▶ **Problem to work on**: Quote, with no changes, the lines that run from the top of the material to the line with "col = scn.collection", both included.

------

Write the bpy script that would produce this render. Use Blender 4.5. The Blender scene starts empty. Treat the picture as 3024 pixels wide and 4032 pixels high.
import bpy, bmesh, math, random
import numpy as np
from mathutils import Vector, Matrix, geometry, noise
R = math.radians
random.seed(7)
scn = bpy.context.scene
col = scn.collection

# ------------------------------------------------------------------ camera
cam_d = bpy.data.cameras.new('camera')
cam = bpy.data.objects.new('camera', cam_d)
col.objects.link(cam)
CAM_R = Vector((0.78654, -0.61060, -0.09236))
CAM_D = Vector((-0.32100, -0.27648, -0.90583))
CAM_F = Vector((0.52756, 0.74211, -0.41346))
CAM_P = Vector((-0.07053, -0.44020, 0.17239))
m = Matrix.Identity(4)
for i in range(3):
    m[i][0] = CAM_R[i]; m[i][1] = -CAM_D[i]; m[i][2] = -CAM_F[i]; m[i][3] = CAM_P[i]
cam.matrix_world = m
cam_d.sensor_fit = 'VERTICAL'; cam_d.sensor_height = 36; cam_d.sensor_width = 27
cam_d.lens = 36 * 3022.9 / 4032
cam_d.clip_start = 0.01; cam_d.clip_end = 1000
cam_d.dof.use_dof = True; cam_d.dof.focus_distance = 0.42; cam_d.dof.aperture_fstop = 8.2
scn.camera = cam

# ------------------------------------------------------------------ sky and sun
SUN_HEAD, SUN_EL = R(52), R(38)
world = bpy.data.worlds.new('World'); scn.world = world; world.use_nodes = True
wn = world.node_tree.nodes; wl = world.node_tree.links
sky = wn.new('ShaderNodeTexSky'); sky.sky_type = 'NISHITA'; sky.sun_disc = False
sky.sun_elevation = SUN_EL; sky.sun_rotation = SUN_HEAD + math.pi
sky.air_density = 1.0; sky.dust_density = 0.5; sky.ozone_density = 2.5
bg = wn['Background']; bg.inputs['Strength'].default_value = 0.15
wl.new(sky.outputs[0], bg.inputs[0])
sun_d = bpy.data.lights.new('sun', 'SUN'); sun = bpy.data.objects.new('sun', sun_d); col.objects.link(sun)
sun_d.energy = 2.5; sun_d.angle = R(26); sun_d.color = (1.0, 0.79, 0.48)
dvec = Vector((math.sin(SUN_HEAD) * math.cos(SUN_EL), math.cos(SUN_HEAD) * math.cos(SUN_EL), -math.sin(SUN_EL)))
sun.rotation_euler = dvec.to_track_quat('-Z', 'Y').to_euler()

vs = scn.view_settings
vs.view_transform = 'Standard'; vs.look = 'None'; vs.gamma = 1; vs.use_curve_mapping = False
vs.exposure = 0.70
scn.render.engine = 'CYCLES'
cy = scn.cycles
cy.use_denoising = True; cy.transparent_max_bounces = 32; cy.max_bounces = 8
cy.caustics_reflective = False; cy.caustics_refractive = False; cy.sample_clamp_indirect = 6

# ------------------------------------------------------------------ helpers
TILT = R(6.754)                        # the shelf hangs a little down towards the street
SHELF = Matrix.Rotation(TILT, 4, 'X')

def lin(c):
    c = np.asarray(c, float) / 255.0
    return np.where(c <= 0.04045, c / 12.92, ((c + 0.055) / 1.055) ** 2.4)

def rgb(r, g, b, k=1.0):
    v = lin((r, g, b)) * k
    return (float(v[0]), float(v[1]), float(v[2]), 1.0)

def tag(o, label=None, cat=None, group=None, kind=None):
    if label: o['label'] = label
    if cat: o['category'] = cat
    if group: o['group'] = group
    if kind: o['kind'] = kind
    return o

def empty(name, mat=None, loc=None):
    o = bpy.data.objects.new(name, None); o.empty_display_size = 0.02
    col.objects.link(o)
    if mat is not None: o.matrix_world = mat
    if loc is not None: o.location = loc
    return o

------

▶ **Right answer**:
Write the bpy script that would produce this render. Use Blender 4.5. The Blender scene starts empty. Treat the picture as 3024 pixels wide and 4032 pixels high.
import bpy, bmesh, math, random
import numpy as np
from mathutils import Vector, Matrix, geometry, noise
R = math.radians
random.seed(7)
scn = bpy.context.scene
col = scn.collection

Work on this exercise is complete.